In this case, the learned trial judge denied the motion to direct a verdict for defendant because of the contributory negligence of the plaintiff, not because on his own notions of the law it should not have been granted, but because he felt that this court would not sustain him on appeal. Yet our opinion is being put in part upon the "approval" of the verdict by the trial judge. He said, in disposing of the motion to direct a verdict:

"The rule read by counsel [for defendant], I think , is the rule; but recently the supreme court of this state has gone very far, holding that evidence such as that in this case should go to the jury *398 * * * I think myself that perhaps the court has gone very far in the direction of sustaining verdicts based on very questionable testimony. * * * Without those decisions, I should say that the plaintiff was shown to be unquestionably negligent; but the supreme court, which makes [sic] the law, * * * holds that evidence very similar to this would make a case for the jury. * * * I do not know how a person could be shown to be guilty of negligence [under the decisions so referred to] unless he stood on the track and walked into the train * * * the motion for a directed verdict will be denied."

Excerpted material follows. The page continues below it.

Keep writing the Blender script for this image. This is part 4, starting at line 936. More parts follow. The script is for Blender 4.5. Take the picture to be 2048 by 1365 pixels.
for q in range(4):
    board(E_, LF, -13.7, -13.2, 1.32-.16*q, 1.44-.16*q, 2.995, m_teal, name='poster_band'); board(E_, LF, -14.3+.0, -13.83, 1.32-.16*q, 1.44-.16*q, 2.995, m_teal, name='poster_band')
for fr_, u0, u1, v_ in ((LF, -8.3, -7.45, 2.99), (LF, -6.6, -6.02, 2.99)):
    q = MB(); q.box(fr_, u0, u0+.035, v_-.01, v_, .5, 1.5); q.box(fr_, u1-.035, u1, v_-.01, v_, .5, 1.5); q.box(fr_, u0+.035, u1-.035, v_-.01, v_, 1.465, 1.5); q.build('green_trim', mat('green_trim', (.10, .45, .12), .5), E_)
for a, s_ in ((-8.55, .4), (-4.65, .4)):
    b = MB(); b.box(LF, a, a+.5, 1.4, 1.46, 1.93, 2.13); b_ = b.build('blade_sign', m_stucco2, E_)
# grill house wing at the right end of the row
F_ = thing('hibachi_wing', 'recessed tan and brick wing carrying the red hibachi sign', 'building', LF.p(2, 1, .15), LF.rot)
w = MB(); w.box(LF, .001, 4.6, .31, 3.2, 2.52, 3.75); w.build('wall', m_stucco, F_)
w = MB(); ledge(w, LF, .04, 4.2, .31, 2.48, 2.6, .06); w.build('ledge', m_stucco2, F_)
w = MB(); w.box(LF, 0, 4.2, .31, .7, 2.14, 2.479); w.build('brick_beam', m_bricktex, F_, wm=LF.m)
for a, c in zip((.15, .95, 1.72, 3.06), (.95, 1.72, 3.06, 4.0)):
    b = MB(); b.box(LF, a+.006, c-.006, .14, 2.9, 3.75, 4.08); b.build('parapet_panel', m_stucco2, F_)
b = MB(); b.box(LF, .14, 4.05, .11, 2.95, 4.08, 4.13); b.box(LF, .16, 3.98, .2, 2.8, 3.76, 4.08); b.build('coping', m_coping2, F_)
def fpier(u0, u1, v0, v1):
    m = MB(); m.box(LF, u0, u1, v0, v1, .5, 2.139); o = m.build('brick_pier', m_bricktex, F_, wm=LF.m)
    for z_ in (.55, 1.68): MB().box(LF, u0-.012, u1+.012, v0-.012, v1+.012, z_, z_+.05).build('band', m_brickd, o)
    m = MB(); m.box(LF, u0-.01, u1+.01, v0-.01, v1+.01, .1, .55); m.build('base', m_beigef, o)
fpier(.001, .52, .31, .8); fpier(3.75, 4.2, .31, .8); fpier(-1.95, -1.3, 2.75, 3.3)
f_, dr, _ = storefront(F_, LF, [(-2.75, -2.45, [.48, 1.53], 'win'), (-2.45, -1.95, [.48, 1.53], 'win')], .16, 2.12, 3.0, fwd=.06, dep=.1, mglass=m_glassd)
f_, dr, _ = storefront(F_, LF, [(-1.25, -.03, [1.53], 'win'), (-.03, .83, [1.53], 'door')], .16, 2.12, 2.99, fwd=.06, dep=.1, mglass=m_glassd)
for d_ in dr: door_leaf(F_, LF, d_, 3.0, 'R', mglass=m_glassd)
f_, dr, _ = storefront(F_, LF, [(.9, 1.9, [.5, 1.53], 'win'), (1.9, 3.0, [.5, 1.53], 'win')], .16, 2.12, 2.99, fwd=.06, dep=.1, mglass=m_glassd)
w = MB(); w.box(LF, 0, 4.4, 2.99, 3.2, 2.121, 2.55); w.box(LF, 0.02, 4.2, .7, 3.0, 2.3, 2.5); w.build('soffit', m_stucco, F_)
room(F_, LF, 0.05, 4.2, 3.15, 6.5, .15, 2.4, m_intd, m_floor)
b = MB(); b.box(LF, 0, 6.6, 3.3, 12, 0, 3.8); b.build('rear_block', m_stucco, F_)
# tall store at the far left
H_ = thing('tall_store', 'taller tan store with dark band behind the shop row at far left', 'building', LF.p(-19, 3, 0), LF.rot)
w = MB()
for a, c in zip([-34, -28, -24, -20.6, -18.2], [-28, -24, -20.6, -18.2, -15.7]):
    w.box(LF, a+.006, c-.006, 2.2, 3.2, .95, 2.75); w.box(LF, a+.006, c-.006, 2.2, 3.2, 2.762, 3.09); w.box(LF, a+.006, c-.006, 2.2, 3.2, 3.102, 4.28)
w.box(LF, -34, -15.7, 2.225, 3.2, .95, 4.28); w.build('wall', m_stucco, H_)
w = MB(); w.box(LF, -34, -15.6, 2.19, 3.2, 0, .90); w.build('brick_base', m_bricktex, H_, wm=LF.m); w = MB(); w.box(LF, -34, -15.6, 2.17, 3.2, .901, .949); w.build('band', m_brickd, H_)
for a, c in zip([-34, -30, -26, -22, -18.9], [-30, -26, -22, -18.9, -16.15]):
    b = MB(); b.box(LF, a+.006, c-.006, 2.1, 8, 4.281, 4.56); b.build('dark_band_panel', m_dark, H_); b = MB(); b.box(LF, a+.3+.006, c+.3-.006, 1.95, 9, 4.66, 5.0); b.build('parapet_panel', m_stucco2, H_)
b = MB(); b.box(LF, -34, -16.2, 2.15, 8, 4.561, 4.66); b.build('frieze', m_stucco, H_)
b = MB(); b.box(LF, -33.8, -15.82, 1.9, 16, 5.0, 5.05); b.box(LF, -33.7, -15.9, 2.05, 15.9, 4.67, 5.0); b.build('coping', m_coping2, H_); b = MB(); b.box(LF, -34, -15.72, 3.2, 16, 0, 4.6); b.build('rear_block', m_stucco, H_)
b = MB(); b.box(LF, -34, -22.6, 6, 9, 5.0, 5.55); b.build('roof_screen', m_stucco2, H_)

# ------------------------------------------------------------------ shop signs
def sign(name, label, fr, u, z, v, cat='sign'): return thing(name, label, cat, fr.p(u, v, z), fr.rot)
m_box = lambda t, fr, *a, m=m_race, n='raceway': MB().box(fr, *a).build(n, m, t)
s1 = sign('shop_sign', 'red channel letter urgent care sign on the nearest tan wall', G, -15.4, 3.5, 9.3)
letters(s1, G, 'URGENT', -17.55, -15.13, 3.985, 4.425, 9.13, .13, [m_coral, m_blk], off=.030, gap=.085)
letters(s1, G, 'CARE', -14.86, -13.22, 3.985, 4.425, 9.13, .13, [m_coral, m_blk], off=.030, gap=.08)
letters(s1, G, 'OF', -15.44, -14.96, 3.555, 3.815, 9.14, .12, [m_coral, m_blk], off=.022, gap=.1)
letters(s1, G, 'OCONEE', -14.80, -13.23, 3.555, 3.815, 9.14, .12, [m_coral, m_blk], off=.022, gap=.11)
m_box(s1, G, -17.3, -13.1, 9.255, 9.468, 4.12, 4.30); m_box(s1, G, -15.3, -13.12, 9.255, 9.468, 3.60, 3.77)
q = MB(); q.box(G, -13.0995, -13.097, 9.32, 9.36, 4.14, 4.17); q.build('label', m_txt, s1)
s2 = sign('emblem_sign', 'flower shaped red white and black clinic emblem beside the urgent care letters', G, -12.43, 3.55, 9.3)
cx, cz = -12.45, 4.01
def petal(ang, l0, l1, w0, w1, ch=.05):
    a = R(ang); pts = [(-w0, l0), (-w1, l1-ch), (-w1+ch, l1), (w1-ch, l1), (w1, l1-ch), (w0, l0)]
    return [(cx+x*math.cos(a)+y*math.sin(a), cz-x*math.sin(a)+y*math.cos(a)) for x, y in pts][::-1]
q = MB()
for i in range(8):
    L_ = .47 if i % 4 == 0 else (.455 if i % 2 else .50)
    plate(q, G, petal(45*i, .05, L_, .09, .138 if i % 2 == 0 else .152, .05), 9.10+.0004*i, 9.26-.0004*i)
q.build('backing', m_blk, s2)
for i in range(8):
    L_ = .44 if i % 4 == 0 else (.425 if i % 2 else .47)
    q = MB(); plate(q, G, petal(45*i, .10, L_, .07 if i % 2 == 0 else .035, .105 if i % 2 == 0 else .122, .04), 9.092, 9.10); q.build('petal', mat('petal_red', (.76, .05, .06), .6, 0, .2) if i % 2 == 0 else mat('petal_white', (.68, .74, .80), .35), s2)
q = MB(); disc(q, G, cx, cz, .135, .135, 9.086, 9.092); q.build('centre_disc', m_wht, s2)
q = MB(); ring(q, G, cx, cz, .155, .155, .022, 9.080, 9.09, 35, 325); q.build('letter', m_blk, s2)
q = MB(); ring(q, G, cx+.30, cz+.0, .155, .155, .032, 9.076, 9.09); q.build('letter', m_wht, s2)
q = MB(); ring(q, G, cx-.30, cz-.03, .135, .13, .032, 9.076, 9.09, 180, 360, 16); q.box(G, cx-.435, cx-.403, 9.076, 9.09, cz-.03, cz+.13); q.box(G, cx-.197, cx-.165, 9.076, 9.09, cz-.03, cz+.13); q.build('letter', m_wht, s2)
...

The last of the cases so referred to below are, probably, Turner v. M. St. P. S.S.M. Ry. Co. 164 Minn. 335, 205 N.W. 213, and Montcalm v. G.N. Ry. Co. 167 Minn. 135, 208 N.W. 539. I agree with the characterization of them above quoted, but all that is immaterial here except as it introduces this very pertinent consideration: How in the light of his observations have we the right to say this verdict has the "approval" of the learned trial judge? The tendency of modern case law to build at the start on a good foundation of established principle, but in the end to extend the structure to an extent not supported by the reason of the rule or any practical application of it, is bad enough. But how much worse it is, after a trial court has followed, protestingly and disapprovingly, a decision of an appellate court, for the latter to seize upon such a reluctant following as added justification for again applying the rule of the decision so questioned. That, I submit, is what is being done here.